I hope everybody had a nice 4th of July. The weather wasn’t perfect, but at least it didn’t rain on anybody’s parade on Friday.

My Fourth included mowing the lawn, something I neglected to do the previous Saturday. I spent that Saturday at Sedalia’s Bluegrass Festival, something I particularly enjoy. Then it rained enough the following Sunday afternoon to give me an excuse to put it off. By the 4th it was bad enough that I figured I had better mow before my neighbors decided to use the sound of fireworks to cover the sound of gunshots.

I imagine a lot of people had a nice 4th of July holiday back in 1949. I mention 1949 because I doubt anybody guessed what would happen the following summer. On June 25, 1950, Kim Il Sung, father of Kim Jong Il, the wacko who currently rules North Korea, invaded South Korea. By the 4th of July, American forces were already fighting and the first action involving U. S. ground troops would take place the next day. In the end, more than 30,000 Americans would die during the three years of the Korean War.

It’s important in this election year to remember that the world does not end at our borders. The rest of the world won’t go away while we focus on our economy. We can’t ignore the rest of the world either. Something ugly could happen in the next 12 months that will demand a foreign policy decision on the part of our next president.

I can think of a couple of possibilities right now.

Last month Afghanistan’s president Mohammed Karzai, in frustration over cross border raids by the Taliban from sanctuaries in Pakistan, threatened to pursue the militants back into Pakistan. Currently, the Pakistani government seems to have realized that it’s futile to attempt peace agreements with Islamic militants and it’s starting to crack down once again. It’s possible that a future effort by Afghan or NATO troops to attack militants in Pakistan may be done with the Pakistani government’s blessing, or at least its acquiescence. Nevertheless, the boundary between Afghanistan and Pakistan remains a very tense international border, and let’s not forget that Pakistan has nukes.

Then, there is the possibility that Israel may launch a strike at Iran’s nuclear facilities. Mahmoud Ahmandinejad has repeatedly threatened to wipe Israel off the map. Israel, in turn, is one of a number of countries that does not believe that Iran has given up its quest for nuclear weapons.

Last month, Israel held a large military air exercise involving 100 F-15s and F-16s. The exercise took the aircraft 900 miles over the Mediterranean, west of Israel. Military experts have pointed out that this is the distance between Israel and Iran’s known nuclear sites. Most believe this was meant as a warning, rather than a bluff. It’s also been noted that Israel has a limited window of opportunity to launch such a strike before the delivery of Russian anti-aircraft missiles make it impossible.

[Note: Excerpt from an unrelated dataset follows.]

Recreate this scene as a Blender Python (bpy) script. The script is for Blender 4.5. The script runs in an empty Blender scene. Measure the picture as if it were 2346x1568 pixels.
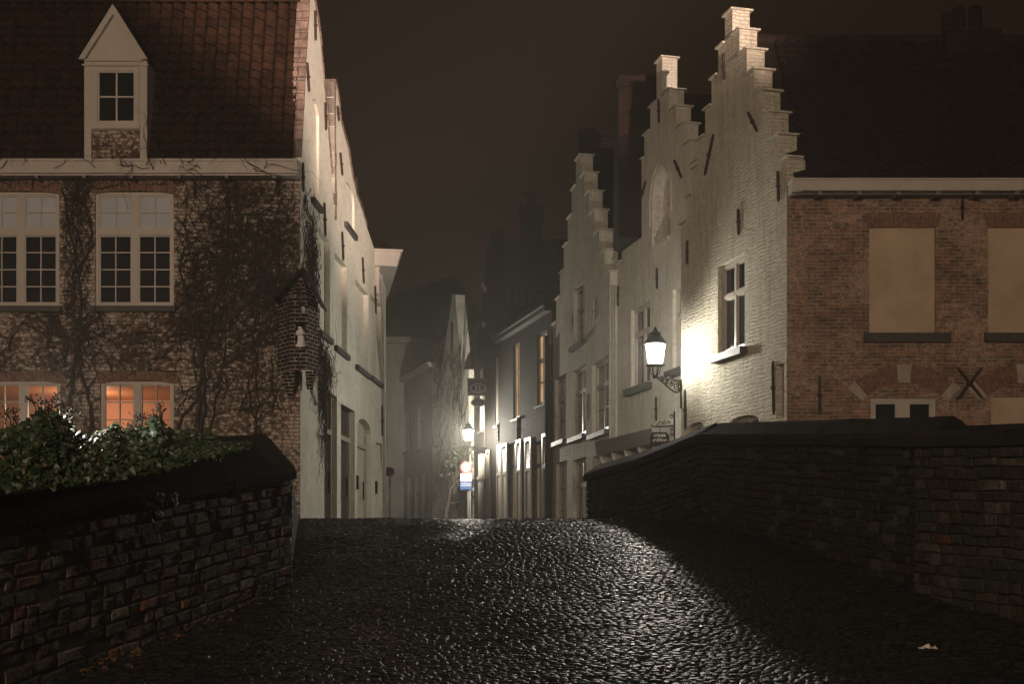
import bpy, math, random
import numpy as np
from mathutils import Vector
from mathutils.geometry import tessellate_polygon
random.seed(7); rng = np.random.default_rng(7)
SC = bpy.context.scene; COL = SC.collection
FL, CX, HY, EH = 2800.0, 1173.0, 1226.0, 1.2      # focal length, principal column, horizon row, eye height

# ------------------------------------------------------------------ scene bookkeeping
def put(o):
    COL.objects.link(o); return o
def thing(name, label, cat, loc=(0, 0, 0), rz=0.0, group=None):
    o = put(bpy.data.objects.new(name, None)); o.empty_display_size = .2
    o.location = loc; o.rotation_euler = (0, 0, rz)
    o['label'] = label; o['category'] = cat
    if group: o['group'] = group
    return o
def tag(o, label=None, cat=None, group=None, kind=None):
    for k, v in (('label', label), ('category', cat), ('group', group), ('kind', kind)):
        if v: o[k] = v
    return o
class MB:
    """collects faces, links them as one mesh object"""
    def __init__(s): s.v = []; s.f = []; s.c = []
    def add(s, vs, fs, col=None):
        n = len(s.v); s.v += [tuple(p) for p in vs]
        s.f += [tuple(i + n for i in f) for f in fs]
        if col is not None: s.c += [col] * len(vs)
    def hexa(s, p, col=None):       # p: 4 bottom then 4 top
        s.add(p, [(3, 2, 1, 0), (4, 5, 6, 7), (0, 1, 5, 4), (1, 2, 6, 5), (2, 3, 7, 6), (3, 0, 4, 7)], col)
    def box(s, x0, x1, y0, y1, z0, z1):
        s.hexa([(x0, y0, z0), (x1, y0, z0), (x1, y1, z0), (x0, y1, z0), (x0, y0, z1), (x1, y0, z1), (x1, y1, z1), (x0, y1, z1)])
    def tube(s, pts, r, n=6, cap=True):
        pts = [Vector(p) for p in pts]; m = len(pts)
        rs = r if isinstance(r, (list, tuple)) else [r] * m
        vs = []; fs = []; prev = None
        for i, p in enumerate(pts):
            d = (pts[min(i + 1, m - 1)] - pts[max(i - 1, 0)])
            d = d.normalized() if d.length > 1e-9 else Vector((0, 0, 1))
            a = prev if prev is not None else (Vector((0, 0, 1)) if abs(d.z) < .9 else Vector((1, 0, 0)))
            a = (a - d * a.dot(d)); a = a.normalized() if a.length > 1e-6 else d.orthogonal().normalized()
            prev = a; b = d.cross(a)
            for k in range(n):
                t = 2 * math.pi * k / n
                vs.append(p + (a * math.cos(t) + b * math.sin(t)) * rs[i])
        for i in range(m - 1):
            for k in range(n):
                fs.append((i * n + k, i * n + (k + 1) % n, (i + 1) * n + (k + 1) % n, (i + 1) * n + k))
        if cap: fs += [tuple(range(n - 1, -1, -1)), tuple(range((m - 1) * n, m * n))]
        s.add(vs, fs)
    def lathe(s, prof, c=(0, 0, 0), n=16, ph=0.0):   # prof: (r, z)
        vs = []; fs = []; m = len(prof)
        for r, z in prof:
            for k in range(n):
                t = 2 * math.pi * k / n + ph
                vs.append((c[0] + r * math.cos(t), c[1] + r * math.sin(t), c[2] + z))
        for i in range(m - 1):
            for k in range(n):
                fs.append((i * n + k, i * n + (k + 1) % n, (i + 1) * n + (k + 1) % n, (i + 1) * n + k))
        fs += [tuple(range(n - 1, -1, -1)), tuple(range((m - 1) * n, m * n))]
        s.add(vs, fs)
    def build(s, name, mat, parent=None, smooth=False, stuff=False):
        L = parent_loc(parent)
        me = bpy.data.meshes.new(name)
        V = np.array(s.v, dtype=np.float64).reshape(-1, 3)
        me.from_pydata((V - np.array(L)).tolist(), [], s.f)
        me.validate()
        nl = len(me.loops)
        # metre-true UVs: horizontal run and height on walls, x and y on flat faces
        li = np.empty(nl, dtype=np.int32); me.loops.foreach_get('vertex_index', li)
        nf = len(me.polygons)
        nor = np.empty(nf * 3); me.polygons.foreach_get('normal', nor); nor = nor.reshape(-1, 3)
        tot = np.empty(nf, dtype=np.int32); me.polygons.foreach_get('loop_total', tot)
        nn = np.repeat(nor, tot, axis=0); W = V[li]
        h = np.hypot(nn[:, 0], nn[:, 1]) + 1e-9
        flat = np.abs(nn[:, 2]) > .92
        u = (-nn[:, 1] * W[:, 0] + nn[:, 0] * W[:, 1]) / h
        v = W[:, 2] / np.maximum(.25, np.sqrt(np.maximum(1e-6, 1 - nn[:, 2] ** 2)))
        u = np.where(flat, W[:, 0], u); v = np.where(flat, W[:, 1], v)
        uv = me.uv_layers.new(name='UVMap')
        uv.data.foreach_set('uv', np.stack([u, v], 1).ravel())
        if s.c and len(s.c) == len(s.v) == len(me.vertices):
            a = me.color_attributes.new('Col', 'FLOAT_COLOR', 'POINT')
            a.data.foreach_set('color', np.array(s.c, dtype=np.float32).ravel())
        if smooth: me.polygons.foreach_set('use_smooth', [True] * nf)
        me.materials.append(mat)
        o = put(bpy.data.objects.new(name, me))
        if parent is not None: o.parent = parent
        if stuff: o['kind'] = 'stuff'
        return o
def parent_loc(p):
    x = Vector((0, 0, 0))
    while p is not None:
        x += Vector(p.location); p = p.parent
    return x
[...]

We could also get a surprise. North Korea’s invasion of South Korea in 1950 was surely a surprise to most. Then, there is always the possibility of action by some armed militant. It was a militant Serbian nationalist who fired the starting pistol for World War I in the summer of 1914.

It’s important that our next president be able to competently deal with an episode of international nastiness and I don’t think Barack Obama is up to it. He has absolutely no foreign policy experience and while he’s obviously smart, the lack of experience increases the risk of a bad decision with serious consequences for us.

John F. Kennedy was relatively inexperienced in foreign policy, although his experience in the Senate significantly exceeded Obama’s. When he met with Nikita Khrushchev in 1961, he gave Khrushchev the impression that he was weak and could be bullied. It turned out that Khrushchev was wrong, but the ensuing Cuban Missile Crisis took us to the brink of a nuclear Armageddon.